In the 1980s-1990s, a series of divestitures transformed the firm and eventually dissolved it. Its successors are Allis-Chalmers Energy and AGCO.

Author-photographer Randy Leffingwell (1993) aptly summarized the firm's origins and character. He observed that it "grew by acquiring and consolidating the innovations" of various smaller firms and building upon them; and he continued that "Metal work and machinery were the common background. Financial successes and failures brought them together."

Former marketing executive Walter M. Buescher (1991) said, that Allis-Chalmers "was a conglomerate before the word was coined." Whether or not it is literally true, that Allis-Chalmers predated the sense of "conglomerate" meaning a widely diversified parent corporation, Buescher's point is valid: Allis-Chalmers, despite its common theme of machinery, was an amalgamation of disparate business lines, each with a unique marketplace, beginning in an era when consolidations within industries were fashionable but those across industries were not yet common.

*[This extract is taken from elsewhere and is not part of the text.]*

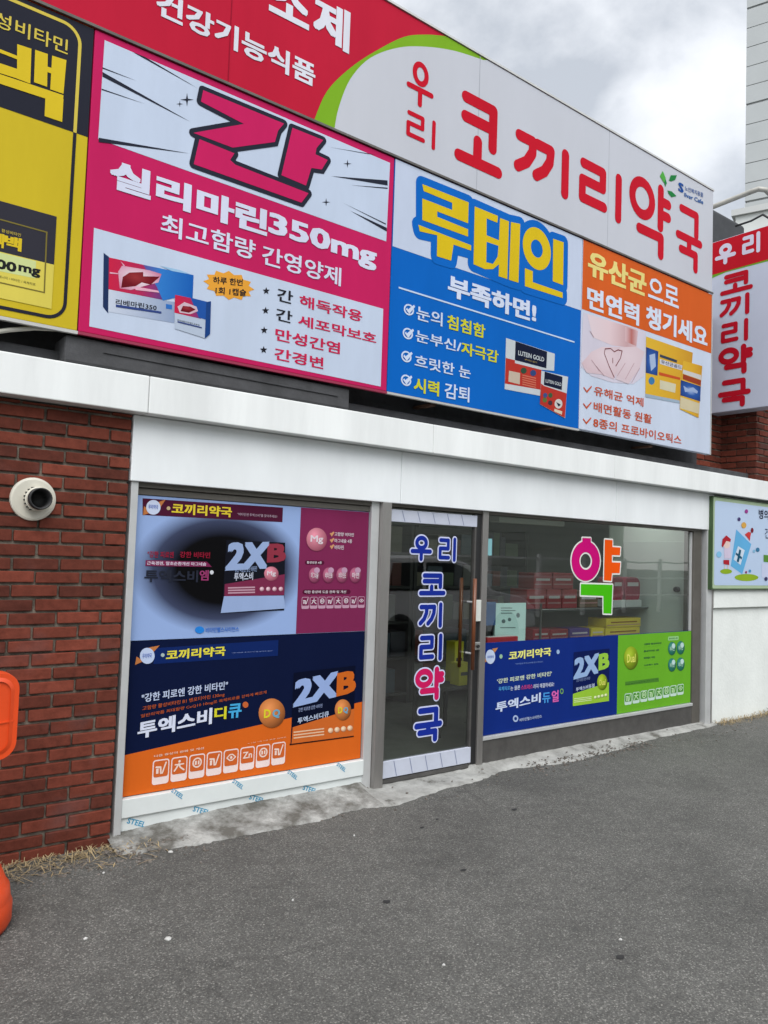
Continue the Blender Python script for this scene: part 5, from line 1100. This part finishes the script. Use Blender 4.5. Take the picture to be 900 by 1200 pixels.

Edward P. Allis was an entrepreneur who in 1860 bought a bankrupt firm at a sheriff's auction, the Reliance Works of Milwaukee, Wisconsin, which had been owned by James Decker and Charles Seville. Decker & Seville were millwrights who made equipment for flour milling. Under Allis's management, the firm was reinvigorated and "began producing steam engines and other mill equipment just at the time that many sawmills and flour mills were converting to steam power." Although the financial panic of 1873 "caught Edward Allis overextended" and forced him into bankruptcy, "his own reputation saved him and reorganization came quickly," forming the Edward P. Allis Company. Leffingwell said, "He set out to hire known experts: George Hinkley, who perfected the band saw; William Gray, who revolutionized the flour-milling process through roller milling; and Edwin Reynolds, who ran the Corliss Steam Engine works." Allis died in 1889, but under his sons (Charles Allis and William Allis) and the other principals, the firm continued to prosper, and by 1900 it had grown to become one of America's largest steam engine builders.

Thomas Chalmers was a Scottish immigrant to America who came to the U.S. about 1842. By 1844 he was at Chicago, Illinois and had found work with P.W. Gates, whose foundry and blacksmithing shops produced plows, wagons, and flour-milling equipment. The Gates firm "built the first steam-operated sawmill in the country at a time when Chicago was the leading producer of milled lumber in the country." In 1872, Thomas Chalmers founded the Fraser & Chalmers firm to manufacture mining machinery, boilers, and pumps. By 1880 steam engines were part of the product line and by 1890, the firm had become one of the world's largest manufacturers of mining equipment. Thomas Chalmers's son, William James Chalmers, was president of the company from circa 1890 to 1901. Meanwhile, the Gates Iron Works, with Chalmers family involvement, had become a manufacturer of crushers, pulverizers, and other rock and cement milling equipment.

Another Scottish immigrant family, the Dickson family, came to Canada and the U.S. in the 1830s. By 1852, they had organized a small machine shop and foundry (Dickson & Company) in Scranton, Pennsylvania. In 1856 Thomas Dickson became its president, and in 1862 the firm incorporated as the Dickson Manufacturing Company. By 1900 they were building boilers, steam engines, locomotives, internal combustion engines, blowers, and air compressors.